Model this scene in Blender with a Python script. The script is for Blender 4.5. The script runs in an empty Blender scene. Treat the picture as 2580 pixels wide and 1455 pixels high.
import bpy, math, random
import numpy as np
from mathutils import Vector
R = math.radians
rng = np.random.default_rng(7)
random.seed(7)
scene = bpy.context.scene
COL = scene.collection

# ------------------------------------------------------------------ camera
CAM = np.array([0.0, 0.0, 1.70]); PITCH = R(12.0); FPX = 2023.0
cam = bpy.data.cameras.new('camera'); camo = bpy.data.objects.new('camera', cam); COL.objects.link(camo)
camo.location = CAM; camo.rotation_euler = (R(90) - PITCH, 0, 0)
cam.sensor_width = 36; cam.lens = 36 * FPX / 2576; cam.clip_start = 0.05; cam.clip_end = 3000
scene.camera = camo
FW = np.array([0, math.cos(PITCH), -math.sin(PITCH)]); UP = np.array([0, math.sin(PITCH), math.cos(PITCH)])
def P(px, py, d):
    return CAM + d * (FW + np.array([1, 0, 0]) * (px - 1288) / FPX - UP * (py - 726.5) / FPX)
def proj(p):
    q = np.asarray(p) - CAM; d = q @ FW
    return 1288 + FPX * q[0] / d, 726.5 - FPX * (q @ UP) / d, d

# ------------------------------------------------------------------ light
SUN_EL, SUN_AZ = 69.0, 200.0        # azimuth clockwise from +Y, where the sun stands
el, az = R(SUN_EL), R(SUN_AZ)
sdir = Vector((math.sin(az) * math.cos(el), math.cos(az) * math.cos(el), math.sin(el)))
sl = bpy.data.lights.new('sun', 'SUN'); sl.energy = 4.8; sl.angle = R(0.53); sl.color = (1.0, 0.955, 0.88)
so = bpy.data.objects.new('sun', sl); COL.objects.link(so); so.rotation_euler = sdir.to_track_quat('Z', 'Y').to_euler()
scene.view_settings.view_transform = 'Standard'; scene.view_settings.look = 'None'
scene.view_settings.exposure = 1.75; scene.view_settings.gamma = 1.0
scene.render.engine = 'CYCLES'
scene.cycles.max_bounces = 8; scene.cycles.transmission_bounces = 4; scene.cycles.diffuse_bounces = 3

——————

#### Problem:
Retype the material above, line by line, exactly.

#### Answer to the problem:
Model this scene in Blender with a Python script. The script is for Blender 4.5. The script runs in an empty Blender scene. Treat the picture as 2580 pixels wide and 1455 pixels high.
import bpy, math, random
import numpy as np
from mathutils import Vector
R = math.radians
rng = np.random.default_rng(7)
random.seed(7)
scene = bpy.context.scene
COL = scene.collection

# ------------------------------------------------------------------ camera
CAM = np.array([0.0, 0.0, 1.70]); PITCH = R(12.0); FPX = 2023.0
cam = bpy.data.cameras.new('camera'); camo = bpy.data.objects.new('camera', cam); COL.objects.link(camo)
camo.location = CAM; camo.rotation_euler = (R(90) - PITCH, 0, 0)
cam.sensor_width = 36; cam.lens = 36 * FPX / 2576; cam.clip_start = 0.05; cam.clip_end = 3000
scene.camera = camo
FW = np.array([0, math.cos(PITCH), -math.sin(PITCH)]); UP = np.array([0, math.sin(PITCH), math.cos(PITCH)])
def P(px, py, d):
    return CAM + d * (FW + np.array([1, 0, 0]) * (px - 1288) / FPX - UP * (py - 726.5) / FPX)
def proj(p):
    q = np.asarray(p) - CAM; d = q @ FW
    return 1288 + FPX * q[0] / d, 726.5 - FPX * (q @ UP) / d, d

# ------------------------------------------------------------------ light
SUN_EL, SUN_AZ = 69.0, 200.0        # azimuth clockwise from +Y, where the sun stands
el, az = R(SUN_EL), R(SUN_AZ)
sdir = Vector((math.sin(az) * math.cos(el), math.cos(az) * math.cos(el), math.sin(el)))
sl = bpy.data.lights.new('sun', 'SUN'); sl.energy = 4.8; sl.angle = R(0.53); sl.color = (1.0, 0.955, 0.88)
so = bpy.data.objects.new('sun', sl); COL.objects.link(so); so.rotation_euler = sdir.to_track_quat('Z', 'Y').to_euler()
scene.view_settings.view_transform = 'Standard'; scene.view_settings.look = 'None'
scene.view_settings.exposure = 1.75; scene.view_settings.gamma = 1.0
scene.render.engine = 'CYCLES'
scene.cycles.max_bounces = 8; scene.cycles.transmission_bounces = 4; scene.cycles.diffuse_bounces = 3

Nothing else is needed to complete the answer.